> [Short task]:
Give again, word for word, each line from the top of the listing through the line that holds "from mathutils import Vector, Matrix".

> [Provided material]:
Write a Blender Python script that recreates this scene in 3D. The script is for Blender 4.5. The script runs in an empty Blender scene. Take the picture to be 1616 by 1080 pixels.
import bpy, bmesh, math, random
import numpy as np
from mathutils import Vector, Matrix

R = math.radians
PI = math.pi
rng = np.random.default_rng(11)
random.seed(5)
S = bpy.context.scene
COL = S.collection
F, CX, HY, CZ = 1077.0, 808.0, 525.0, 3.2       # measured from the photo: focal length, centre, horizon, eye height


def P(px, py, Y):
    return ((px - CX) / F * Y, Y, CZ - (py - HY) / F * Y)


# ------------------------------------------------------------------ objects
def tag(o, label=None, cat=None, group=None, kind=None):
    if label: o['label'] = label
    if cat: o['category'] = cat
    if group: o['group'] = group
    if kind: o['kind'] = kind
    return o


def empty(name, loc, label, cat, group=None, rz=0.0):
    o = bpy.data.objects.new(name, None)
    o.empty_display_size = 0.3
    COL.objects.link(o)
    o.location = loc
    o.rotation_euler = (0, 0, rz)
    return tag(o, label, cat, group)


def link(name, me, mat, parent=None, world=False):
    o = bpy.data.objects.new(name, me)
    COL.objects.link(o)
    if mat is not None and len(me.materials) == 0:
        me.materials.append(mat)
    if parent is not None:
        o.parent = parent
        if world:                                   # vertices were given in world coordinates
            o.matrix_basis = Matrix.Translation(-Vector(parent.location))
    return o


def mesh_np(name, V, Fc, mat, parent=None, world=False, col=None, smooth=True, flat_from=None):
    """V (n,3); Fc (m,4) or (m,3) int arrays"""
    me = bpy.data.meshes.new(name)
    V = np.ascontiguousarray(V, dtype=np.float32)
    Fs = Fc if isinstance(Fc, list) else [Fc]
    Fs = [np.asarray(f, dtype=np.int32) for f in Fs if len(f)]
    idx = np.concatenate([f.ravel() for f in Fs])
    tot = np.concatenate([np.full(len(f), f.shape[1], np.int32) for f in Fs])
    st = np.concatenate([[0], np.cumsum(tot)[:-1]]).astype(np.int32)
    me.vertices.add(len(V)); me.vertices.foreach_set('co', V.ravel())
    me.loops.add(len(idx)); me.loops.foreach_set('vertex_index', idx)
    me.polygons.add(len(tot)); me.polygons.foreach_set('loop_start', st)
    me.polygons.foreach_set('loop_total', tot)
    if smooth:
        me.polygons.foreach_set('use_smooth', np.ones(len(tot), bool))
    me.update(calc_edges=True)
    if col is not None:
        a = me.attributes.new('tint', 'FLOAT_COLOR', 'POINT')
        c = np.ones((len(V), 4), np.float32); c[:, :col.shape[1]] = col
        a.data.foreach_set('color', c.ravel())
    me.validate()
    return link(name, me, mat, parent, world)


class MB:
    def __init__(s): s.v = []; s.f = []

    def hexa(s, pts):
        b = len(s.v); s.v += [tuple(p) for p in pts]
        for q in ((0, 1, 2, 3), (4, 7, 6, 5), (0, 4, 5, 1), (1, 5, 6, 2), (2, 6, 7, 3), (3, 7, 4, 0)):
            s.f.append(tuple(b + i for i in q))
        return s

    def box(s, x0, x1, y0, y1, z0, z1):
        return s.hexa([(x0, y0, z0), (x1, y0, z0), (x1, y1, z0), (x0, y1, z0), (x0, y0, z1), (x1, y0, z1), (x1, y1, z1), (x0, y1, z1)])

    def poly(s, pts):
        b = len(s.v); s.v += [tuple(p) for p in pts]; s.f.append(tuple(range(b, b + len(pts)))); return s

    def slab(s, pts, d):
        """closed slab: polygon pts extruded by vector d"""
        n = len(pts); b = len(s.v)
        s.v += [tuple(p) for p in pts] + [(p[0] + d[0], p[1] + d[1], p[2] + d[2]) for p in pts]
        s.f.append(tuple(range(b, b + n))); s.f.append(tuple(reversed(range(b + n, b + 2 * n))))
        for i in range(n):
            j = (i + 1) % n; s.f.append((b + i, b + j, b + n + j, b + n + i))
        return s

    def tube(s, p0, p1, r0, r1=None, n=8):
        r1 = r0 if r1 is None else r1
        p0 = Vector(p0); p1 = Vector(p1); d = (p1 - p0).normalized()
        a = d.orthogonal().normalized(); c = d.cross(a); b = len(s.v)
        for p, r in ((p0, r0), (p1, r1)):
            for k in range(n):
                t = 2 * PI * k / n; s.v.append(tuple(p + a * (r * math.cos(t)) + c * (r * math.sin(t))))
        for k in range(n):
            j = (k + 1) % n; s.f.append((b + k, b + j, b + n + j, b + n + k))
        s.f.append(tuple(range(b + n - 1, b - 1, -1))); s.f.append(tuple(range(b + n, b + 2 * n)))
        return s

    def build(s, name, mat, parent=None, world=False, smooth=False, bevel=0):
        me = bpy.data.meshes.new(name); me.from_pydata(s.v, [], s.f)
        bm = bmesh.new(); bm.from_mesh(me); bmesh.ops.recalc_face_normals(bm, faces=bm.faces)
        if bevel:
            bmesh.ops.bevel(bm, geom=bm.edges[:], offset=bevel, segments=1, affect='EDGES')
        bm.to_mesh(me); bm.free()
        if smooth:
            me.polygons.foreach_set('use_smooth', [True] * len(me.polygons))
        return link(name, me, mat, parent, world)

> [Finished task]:
Write a Blender Python script that recreates this scene in 3D. The script is for Blender 4.5. The script runs in an empty Blender scene. Take the picture to be 1616 by 1080 pixels.
import bpy, bmesh, math, random
import numpy as np
from mathutils import Vector, Matrix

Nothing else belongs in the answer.